Arts & Entertainment

Hardcore Henry Almost Made Me Hurl

Sometimes, it’s easy to feel that there’s nothing new in action movies. With it being a popular genre, it’s inevitable that some of the same things pop up in every movie. So, when I heard that there was a new action movie coming out shot entirely from the perspective of the main character, I was intrigued. I’d never seen a movie like that before, and the plot sounded fun, if not particularly original—a man wakes up to find that he’s part robot and he has to save the woman he loves. I was stoked to see Hardcore Henry.

It was the worst theater experience of my life.

Within minutes of the movie starting, the constant jostling and shaking of the camera made me queasy. I’ve seen other movies that use shaky cameras, like found footage movies, but never like this before. The camera is nearly ceaselessly jolting, with the character constantly running, jumping, looking at his shoes, and rarely ever holding a shot still. I have never felt motion sick in a movie before, but during Hardcore Henry I had to suppress the urge to puke. If I hadn’t been watching it for a review, I would have walked out, as I was honestly feeling that miserable. If you’ve got anything less than a stomach of steel, I would avoid this movie at all costs.
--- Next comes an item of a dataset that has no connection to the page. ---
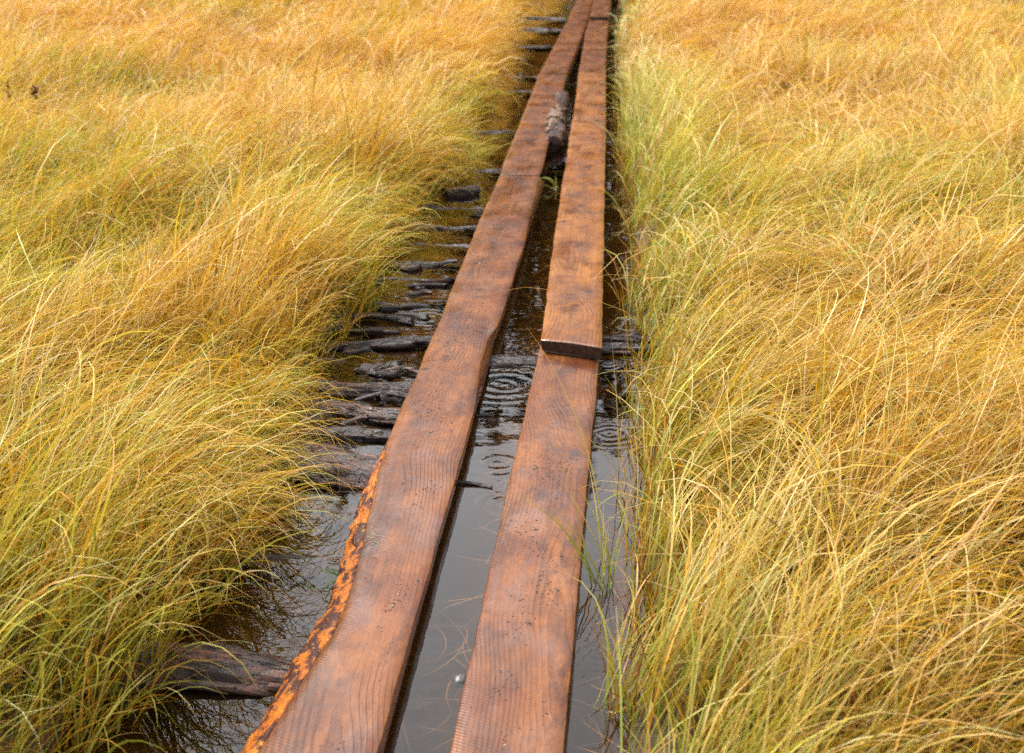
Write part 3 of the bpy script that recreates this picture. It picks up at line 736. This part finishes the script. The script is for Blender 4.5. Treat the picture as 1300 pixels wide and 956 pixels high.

Of course, there is more to the movie than just the camera work. There’s the plot, which is underdeveloped to the point of being confusing. The protagonist, Henry, wakes up and finds himself to be part robot, and almost immediately, people come in and attack him. Why? We don’t know until the end, and the twist makes no sense. The villain has telekinetic powers, which feels out of place, as the movie’s world is like ours, but with better technology, so why the random magic? He does stupid things just to move the plot around or because the director felt it looked cool, like levitate corpses around him in the air, which Henry can then use as stepping stones to reach him in order to beat the hell out of him. This is not a movie controlled by logic—it’s an excuse to shoot up as many random attackers as possible.

It’s rated R for nearly every possible reason: there’s tons of gore throughout just for the sake of gore, swearing, a scene at a brothel so it can show naked women, as well as drug use. I think the only thing it’s lacking is male nudity. Now, there’s nothing wrong with a brutal action movie, but it all feels so gratuitous. When people are constantly getting shot, blood splattering everywhere, it feels meaningless. It’s like a video game, but with a terrible plot and horrible camera controls. The effects are mostly good, with some of them being too obviously CGI’d, but when it’s just to gun down more nameless, faceless minions, it gets tedious.

In the end, although Hardcore Henry tried to bring something new to the action movie genre, it doesn’t mean it’s worth your time or money. Unless you enjoy stupid, pointless movies which may induce motion sickness, avoid this movie at all costs.